- _Required task_
Count the lines below that contain the word "picks", and give only that number.

* begin *

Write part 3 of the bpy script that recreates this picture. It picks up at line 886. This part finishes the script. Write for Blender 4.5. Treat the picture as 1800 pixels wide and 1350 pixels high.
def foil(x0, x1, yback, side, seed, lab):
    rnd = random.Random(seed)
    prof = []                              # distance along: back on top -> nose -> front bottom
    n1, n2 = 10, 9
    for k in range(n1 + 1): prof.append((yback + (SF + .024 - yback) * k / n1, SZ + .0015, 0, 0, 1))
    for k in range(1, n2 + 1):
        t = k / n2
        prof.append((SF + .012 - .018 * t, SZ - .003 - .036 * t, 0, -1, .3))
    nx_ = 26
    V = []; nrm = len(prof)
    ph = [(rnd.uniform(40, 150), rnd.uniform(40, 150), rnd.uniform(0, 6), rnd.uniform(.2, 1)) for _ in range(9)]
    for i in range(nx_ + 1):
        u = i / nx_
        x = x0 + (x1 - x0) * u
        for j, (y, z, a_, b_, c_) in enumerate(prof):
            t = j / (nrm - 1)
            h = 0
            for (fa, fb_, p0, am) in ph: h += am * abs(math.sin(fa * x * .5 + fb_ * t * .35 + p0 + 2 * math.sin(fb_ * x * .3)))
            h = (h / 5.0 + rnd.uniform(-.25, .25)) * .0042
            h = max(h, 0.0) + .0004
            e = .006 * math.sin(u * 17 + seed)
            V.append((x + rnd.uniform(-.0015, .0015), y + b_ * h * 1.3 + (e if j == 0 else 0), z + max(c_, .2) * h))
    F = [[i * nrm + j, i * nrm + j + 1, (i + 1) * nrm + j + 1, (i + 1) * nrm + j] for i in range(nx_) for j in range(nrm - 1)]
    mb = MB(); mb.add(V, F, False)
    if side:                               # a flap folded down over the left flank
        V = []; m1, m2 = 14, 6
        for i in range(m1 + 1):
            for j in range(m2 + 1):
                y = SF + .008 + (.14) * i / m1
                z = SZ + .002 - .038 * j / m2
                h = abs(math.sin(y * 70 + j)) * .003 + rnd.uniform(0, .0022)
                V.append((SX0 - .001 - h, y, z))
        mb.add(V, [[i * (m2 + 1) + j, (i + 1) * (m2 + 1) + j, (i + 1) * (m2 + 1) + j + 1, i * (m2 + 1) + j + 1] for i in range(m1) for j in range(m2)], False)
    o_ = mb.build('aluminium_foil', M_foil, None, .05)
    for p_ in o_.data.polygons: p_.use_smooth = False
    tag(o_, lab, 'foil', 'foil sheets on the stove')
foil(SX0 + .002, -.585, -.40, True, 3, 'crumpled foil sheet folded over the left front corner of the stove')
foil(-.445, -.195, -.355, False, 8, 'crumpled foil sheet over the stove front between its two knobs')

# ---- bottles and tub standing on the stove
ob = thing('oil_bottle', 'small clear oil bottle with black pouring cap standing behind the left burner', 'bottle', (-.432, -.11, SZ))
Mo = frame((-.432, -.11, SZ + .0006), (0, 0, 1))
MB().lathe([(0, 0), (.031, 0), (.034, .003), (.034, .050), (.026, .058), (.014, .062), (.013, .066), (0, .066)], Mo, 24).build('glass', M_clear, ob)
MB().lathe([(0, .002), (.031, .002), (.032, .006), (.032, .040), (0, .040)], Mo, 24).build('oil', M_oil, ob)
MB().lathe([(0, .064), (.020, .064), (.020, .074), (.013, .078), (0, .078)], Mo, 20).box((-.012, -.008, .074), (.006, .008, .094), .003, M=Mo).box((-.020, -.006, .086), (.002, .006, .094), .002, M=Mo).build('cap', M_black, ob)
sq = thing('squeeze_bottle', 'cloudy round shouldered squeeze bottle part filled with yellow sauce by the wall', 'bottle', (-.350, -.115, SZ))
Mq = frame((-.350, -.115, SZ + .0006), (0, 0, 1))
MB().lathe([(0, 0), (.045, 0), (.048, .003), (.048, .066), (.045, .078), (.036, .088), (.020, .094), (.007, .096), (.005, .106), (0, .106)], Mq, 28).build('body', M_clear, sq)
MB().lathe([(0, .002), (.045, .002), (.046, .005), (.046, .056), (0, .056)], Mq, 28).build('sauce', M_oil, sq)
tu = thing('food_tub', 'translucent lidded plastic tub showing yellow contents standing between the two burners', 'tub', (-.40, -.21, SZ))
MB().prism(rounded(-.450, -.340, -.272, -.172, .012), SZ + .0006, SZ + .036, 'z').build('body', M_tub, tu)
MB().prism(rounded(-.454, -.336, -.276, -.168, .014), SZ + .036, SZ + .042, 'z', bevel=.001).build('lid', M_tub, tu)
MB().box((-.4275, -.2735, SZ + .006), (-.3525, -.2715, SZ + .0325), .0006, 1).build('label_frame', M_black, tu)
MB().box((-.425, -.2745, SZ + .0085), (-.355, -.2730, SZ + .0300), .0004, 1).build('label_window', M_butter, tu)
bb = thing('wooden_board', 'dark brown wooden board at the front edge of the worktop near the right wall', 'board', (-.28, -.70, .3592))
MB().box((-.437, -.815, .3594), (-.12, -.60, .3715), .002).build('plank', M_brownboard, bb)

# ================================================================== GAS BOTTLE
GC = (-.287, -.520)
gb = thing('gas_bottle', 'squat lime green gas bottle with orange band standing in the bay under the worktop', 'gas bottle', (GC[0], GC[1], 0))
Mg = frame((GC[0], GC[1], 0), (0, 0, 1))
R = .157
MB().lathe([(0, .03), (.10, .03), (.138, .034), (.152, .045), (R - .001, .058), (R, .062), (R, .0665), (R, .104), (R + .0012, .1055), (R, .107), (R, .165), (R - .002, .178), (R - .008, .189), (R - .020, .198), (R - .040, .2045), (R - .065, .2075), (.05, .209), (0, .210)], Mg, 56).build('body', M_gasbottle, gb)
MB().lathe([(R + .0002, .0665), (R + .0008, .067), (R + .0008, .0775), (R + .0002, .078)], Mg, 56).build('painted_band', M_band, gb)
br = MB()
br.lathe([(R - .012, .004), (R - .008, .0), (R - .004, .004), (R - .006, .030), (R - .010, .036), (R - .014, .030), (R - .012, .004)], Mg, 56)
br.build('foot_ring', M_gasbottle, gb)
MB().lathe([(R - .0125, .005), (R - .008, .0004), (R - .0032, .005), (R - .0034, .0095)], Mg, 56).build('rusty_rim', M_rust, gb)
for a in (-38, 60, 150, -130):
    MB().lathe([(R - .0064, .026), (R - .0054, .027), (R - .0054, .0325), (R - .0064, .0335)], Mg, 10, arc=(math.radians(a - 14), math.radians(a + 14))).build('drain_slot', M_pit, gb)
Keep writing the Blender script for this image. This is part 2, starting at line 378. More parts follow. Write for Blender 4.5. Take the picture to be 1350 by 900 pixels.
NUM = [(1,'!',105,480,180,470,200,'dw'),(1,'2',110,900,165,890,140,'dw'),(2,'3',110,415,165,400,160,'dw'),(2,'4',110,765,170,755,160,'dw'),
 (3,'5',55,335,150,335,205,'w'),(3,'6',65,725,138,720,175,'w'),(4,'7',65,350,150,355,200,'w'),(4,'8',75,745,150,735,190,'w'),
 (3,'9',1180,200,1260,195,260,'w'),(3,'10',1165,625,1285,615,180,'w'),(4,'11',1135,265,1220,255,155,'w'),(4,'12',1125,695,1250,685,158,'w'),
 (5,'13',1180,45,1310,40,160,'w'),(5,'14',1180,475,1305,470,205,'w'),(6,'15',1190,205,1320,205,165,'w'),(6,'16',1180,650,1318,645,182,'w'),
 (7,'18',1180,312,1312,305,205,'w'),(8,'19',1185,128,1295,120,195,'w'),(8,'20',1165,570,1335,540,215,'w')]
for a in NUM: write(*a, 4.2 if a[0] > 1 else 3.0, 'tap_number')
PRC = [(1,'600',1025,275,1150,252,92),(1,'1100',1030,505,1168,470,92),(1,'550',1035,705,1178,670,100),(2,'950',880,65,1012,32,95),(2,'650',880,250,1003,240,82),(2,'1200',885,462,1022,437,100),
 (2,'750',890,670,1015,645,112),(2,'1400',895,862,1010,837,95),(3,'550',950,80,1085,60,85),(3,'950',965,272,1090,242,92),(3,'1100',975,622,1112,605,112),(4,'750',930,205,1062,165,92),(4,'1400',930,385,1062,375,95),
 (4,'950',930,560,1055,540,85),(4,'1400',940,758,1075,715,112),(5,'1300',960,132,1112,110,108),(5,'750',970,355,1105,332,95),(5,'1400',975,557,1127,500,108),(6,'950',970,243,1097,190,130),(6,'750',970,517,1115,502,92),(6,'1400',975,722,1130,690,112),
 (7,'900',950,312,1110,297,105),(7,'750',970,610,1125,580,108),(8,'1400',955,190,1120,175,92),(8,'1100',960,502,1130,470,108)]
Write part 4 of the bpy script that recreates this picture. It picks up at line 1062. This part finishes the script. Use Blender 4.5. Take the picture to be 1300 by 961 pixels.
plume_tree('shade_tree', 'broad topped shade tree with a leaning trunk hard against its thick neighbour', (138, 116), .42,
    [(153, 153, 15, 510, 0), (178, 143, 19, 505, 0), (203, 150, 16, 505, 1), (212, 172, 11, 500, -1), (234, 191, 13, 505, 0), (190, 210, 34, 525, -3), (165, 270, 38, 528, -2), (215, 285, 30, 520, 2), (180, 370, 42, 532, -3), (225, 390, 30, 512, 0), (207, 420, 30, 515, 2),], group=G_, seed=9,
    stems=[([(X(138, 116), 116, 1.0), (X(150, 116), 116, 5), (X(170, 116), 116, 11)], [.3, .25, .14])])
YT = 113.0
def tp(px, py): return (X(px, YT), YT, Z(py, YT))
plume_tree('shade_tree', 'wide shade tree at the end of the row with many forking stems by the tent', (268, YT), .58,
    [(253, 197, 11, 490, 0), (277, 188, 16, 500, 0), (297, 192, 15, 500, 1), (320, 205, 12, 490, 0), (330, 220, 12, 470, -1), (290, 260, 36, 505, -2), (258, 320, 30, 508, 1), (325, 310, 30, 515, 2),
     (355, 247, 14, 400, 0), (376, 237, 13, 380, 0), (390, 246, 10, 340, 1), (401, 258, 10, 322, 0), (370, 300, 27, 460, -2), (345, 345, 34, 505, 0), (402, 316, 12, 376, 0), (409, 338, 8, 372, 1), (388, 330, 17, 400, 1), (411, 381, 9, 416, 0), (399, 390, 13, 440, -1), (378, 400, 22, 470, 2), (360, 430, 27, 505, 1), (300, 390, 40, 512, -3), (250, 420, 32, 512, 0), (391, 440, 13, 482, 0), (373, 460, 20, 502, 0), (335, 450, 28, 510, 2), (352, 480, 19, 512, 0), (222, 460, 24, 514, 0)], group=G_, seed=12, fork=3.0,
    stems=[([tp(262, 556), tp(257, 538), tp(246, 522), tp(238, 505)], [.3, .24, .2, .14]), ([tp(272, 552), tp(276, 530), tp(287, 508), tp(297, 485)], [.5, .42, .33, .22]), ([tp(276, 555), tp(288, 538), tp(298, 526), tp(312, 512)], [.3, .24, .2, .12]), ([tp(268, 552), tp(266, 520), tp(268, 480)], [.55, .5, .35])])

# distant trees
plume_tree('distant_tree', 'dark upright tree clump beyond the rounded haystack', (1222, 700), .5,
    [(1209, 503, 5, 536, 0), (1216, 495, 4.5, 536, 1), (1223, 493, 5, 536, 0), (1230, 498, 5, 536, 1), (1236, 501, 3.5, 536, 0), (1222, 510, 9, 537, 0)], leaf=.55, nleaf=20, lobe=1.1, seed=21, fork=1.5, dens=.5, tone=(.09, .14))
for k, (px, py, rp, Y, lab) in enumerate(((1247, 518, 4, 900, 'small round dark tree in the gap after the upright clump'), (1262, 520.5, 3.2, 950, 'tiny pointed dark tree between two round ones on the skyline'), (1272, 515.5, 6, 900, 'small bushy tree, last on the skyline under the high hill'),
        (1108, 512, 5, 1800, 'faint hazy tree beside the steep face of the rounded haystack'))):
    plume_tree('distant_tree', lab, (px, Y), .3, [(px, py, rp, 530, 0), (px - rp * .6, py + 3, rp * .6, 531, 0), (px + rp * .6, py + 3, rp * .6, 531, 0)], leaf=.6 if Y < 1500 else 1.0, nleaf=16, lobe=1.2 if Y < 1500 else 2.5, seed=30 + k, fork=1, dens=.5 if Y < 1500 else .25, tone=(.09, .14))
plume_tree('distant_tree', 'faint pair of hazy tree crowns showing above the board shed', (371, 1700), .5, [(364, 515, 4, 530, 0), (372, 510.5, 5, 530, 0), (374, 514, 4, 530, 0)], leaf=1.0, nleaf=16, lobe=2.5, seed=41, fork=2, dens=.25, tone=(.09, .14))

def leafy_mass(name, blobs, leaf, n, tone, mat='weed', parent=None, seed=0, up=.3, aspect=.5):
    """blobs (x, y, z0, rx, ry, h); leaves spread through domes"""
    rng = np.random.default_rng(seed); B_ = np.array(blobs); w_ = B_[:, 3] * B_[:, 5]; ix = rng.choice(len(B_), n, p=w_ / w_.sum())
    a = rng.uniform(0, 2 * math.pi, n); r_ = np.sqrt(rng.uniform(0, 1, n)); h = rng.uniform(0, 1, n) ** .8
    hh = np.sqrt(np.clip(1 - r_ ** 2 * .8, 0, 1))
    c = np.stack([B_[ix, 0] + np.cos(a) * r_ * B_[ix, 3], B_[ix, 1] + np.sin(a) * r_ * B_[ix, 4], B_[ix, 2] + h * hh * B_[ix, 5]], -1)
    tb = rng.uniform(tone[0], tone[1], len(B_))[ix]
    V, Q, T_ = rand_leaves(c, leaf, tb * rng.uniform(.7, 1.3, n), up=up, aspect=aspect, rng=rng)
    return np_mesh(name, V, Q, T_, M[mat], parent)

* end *

- _Response to this task_
2